その後、外資系の広告代理店へ入って、まさかJohnnie WalkerのPR誌の編集に携わることになるとは夢にも思わなかった。

1980年代ころは、Johnnie Walkerは日本では「ジョニ赤」、「ジョニ黒」といってステイタスの高い酒で、それをさらに高めんということで、PR誌でいろいろと企画した。因みに価格は、1957年当時、「ジョニ黒」が10,000円であったが、これは大卒社員の初任給のほぼ2倍であった。

 

そのうちのひとつが「ジョニーウォーカー物語」の連載である。当時、パソコンなんかが世に出る前の話で、インターネットで取材サーフすることなんかできずに、もっぱら、クライアントが持っている英文資料や国立国会図書館での資料漁りで取材した。

創業は1820年だから日本では江戸時代。スコットランド南部のキルマーノックという地で創業された。地名にちなんだ「キルマーノック」、あるいは「銀座ジョニー」という名前のジョニーウォーカー・バーが東京・銀座にあったが、いまはもうない。

「ジョニーウォーカー物語」はそのころ、体系的にまとめあげた書き物がまだ無かったので、クライアントをはじめ関係者から喜ばれた。

『上野精養軒物語』を電子書籍販売

「物語」繋がりの話。
後刻、今度はインターネットを駆使してon line 取材を徹底的にし、『上野精養軒物語』を著した。これは、西洋料理の日本最古、最高格式の上野精養軒が社史を持っていなかったので、それでは、ということで書きまとめたものだ。

家内が新卒で入社したのが上野精養軒であった。私が『上野精養軒物語』を書いたころは、彼女と同期入社の男性社員が社長や役員をしていた。

これは始め私のホームページで一般無料公開していたので、TVの番組制作関係者などから何件かの問い合わせがあった。目下、Amazon.com から電子書籍として販売中である。

「ジョニーウォーカー・バー探訪」という企画

また、「ジョニーウォーカー・バー探訪」という企画もした。これは、全国の一流どころのバーやクラブで、ボトル・キープはJohnnie Walkerだけという店を誌上で紹介するものだった。

名古屋、大阪、新潟、仙台、そして福岡などのお店を取材して回った。この取材で、私はさぞかし良い思いをしただろうと勘繰られるかも知れないが、なんのなんの、開店前で女性はいないし、写真に撮るオンザロックスや水割りはスコッチではなく水に醤油で色付けをして撮影したものだった。

しかし、靴が沈み込むような赤いカーペット、ずらりと並んだJohnnie Walkerだけのボトル棚、それはそれは、どのお店も見事だった。

驚いたのは福岡のお店。
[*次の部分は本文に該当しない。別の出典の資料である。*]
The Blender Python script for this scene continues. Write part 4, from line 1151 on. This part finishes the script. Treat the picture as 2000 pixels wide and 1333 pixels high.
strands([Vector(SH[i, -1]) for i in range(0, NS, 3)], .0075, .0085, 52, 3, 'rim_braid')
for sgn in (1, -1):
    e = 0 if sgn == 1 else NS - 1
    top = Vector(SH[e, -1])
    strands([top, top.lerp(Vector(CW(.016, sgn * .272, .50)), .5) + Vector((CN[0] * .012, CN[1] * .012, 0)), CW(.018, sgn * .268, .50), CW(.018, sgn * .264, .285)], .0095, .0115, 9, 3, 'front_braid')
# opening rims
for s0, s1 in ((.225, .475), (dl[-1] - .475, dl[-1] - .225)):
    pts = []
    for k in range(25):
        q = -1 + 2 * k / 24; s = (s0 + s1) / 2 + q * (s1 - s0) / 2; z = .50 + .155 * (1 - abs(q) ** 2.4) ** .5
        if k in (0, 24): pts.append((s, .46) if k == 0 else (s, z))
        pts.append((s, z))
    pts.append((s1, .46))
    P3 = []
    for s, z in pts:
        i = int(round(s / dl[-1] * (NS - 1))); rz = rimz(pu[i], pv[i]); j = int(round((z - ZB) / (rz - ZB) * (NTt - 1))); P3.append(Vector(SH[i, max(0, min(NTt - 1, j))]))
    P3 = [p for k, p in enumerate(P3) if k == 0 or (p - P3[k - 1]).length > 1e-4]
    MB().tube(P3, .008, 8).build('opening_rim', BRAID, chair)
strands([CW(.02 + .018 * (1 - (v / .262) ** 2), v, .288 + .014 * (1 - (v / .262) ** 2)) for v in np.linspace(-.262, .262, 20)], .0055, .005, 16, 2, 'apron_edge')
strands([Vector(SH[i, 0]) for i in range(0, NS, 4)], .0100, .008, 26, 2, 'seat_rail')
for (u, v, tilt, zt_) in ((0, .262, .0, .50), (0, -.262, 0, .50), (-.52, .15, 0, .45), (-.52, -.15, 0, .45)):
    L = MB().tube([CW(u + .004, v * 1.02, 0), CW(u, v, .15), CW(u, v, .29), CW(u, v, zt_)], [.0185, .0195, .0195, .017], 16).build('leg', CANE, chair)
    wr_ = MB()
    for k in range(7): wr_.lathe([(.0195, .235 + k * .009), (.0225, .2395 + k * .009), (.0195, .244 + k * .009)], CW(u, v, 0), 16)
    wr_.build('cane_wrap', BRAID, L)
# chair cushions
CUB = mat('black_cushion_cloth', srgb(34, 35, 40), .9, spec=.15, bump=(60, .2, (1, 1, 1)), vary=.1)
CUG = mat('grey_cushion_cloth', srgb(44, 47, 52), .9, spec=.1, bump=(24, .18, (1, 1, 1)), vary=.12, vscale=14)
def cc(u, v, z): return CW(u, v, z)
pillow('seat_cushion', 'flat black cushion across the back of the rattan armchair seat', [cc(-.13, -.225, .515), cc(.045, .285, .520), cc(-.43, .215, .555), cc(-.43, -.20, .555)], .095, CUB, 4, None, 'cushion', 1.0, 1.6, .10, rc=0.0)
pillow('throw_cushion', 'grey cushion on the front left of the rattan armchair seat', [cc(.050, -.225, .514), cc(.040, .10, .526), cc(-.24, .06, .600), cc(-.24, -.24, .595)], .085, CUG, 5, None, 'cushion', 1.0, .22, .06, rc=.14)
何と、ママが和服姿で白い割烹着を被り、ひとりで切り盛りしている、カウンターだけの小料理屋だった。しかし、壁の棚はすべてJohnnie Walkerの赤と黒でビッシリだった。ミスマッチというか何というか、でもママの気品とJohnnie Walkerのボトル群の組み合わせがしっくりしていた。

Johnnie Walkerを知らないロンドンの仕事仲間

日本では、スコッチといえば、私ら世代ではJohnnie Walkerがすぐ思い浮かぶ。ところがその後、別の仕事でロンドンへ何回か行ったのだが、ロンドンの仕事仲間はJohnnie Walkerの名前を聞いて首をかしげるのだった。

後刻、調べたところによると、これは日本への輸入会社の明治屋が、何かの伝手(つて)でスコッチの、日本でいえば地酒ともいうべきJohnnie Walkerとめぐり逢い、これを日本で「スコッチといえばJohnnie Walker」という宣伝を続けたので、われわれモノを知らない連中の脳にはそう刷り込まれた、というのが歴史的事実のようだ。

最近では日本のウイスキーの評価がスコッチを上回って、国際的な賞を獲得している。ワインも日本国産のワインが、国際的な品評会で金賞を受賞したりしている。

いずれにしても、「昭和の青年」には高嶺の花だったスコッチを毎日飲めるようになれたのは嬉しい。願わくば「昭和のお嬢さん」ではなく「平成のお嬢さん」にそばにいて欲しいものだ。